Se supone que a lo largo de nuestro
proceso evolutivo, en un determinado momento los humanos asumimos nuestra responsabilidad
en la historia. Pero la luz de la razón igual nos terminó deslumbrando
demasiado y nos ha dado por medirlo todo: los cráneos, los orgasmos, las
ideas... Pensando que en el misterio de la relación del yo con los otros,
cuando surge el amor o el odio también podría calcularse. Y claro, si sólo los
números, las fórmulas y los conceptos nos hablan de la verdad, de nada sirven
el arte y la ética.

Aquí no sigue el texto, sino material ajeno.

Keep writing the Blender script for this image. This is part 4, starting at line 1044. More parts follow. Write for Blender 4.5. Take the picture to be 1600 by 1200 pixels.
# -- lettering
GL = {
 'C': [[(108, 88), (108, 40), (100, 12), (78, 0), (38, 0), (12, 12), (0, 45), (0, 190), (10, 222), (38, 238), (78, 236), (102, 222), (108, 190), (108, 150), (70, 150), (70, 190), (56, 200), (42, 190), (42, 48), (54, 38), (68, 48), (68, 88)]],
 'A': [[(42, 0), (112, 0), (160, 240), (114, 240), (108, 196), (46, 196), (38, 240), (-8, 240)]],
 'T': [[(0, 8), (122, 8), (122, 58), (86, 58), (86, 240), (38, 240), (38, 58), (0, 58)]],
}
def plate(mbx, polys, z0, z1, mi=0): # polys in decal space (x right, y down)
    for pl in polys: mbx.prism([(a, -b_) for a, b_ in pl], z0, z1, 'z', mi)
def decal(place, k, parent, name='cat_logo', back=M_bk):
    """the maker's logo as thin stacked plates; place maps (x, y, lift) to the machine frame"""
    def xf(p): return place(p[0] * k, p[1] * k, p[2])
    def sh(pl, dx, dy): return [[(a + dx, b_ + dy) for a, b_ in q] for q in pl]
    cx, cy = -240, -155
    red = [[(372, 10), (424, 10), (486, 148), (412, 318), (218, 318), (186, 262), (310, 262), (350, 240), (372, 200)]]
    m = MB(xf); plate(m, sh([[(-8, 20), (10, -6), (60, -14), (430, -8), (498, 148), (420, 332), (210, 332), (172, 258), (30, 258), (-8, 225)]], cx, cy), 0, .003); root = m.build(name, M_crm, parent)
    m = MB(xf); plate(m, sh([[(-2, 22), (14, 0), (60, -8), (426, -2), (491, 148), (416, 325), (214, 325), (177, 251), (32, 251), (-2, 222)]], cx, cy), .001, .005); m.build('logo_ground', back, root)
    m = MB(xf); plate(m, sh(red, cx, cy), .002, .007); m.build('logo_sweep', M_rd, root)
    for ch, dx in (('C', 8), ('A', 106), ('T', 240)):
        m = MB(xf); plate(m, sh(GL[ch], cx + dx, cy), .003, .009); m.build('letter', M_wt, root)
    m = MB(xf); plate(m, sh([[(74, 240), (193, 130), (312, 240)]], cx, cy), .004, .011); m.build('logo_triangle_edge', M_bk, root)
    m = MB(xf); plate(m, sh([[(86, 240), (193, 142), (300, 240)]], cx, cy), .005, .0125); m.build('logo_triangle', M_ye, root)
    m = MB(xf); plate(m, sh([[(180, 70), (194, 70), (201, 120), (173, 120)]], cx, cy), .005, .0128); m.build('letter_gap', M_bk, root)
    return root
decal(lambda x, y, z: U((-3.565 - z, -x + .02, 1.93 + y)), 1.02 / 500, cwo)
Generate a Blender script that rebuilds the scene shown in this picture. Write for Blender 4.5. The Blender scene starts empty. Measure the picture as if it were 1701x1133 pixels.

Así pasaron guerras, hasta hoy, donde una disciplina tan
poderosa como la economía -neoliberal-, destinada a facilitarnos la gestión de
los recursos, reprocha que sobra una variable: nosotros, sus creadores, sus
dioses.
Como a los mercados
financieros, la soberbia bajo control nos refina, pero si no le ponemos restricciones
acaba por devorarnos. Por un lado, uno puede creerse el centro del universo e
intentar aplastar con su molde al resto de iguales. Por otro, ser esclavo de la
ambición con la exigencia constante de parecer más y mejor, una proyección
insatisfecha, por irreal e inalcanzable.
Dijo un pontífice ya
desaparecido (siento la herejía, me obliga la congruencia textual) que la
vanidad es el comienzo de todos los pecados. Desconozco sus argumentos, aunque
como conclusión encaja al completo con los míos. A la humanidad y a los
particulares que la componen nos bastaría con querernos tal y como somos, ahora
bien, con humildad para prosperar en aquellas parcelas de nuestra existencia
acordes a las necesidades que nuestra condición animal y social exige. ¿Parece
fácil? Pues entonces, ¿Por qué demonios no lo hacemos?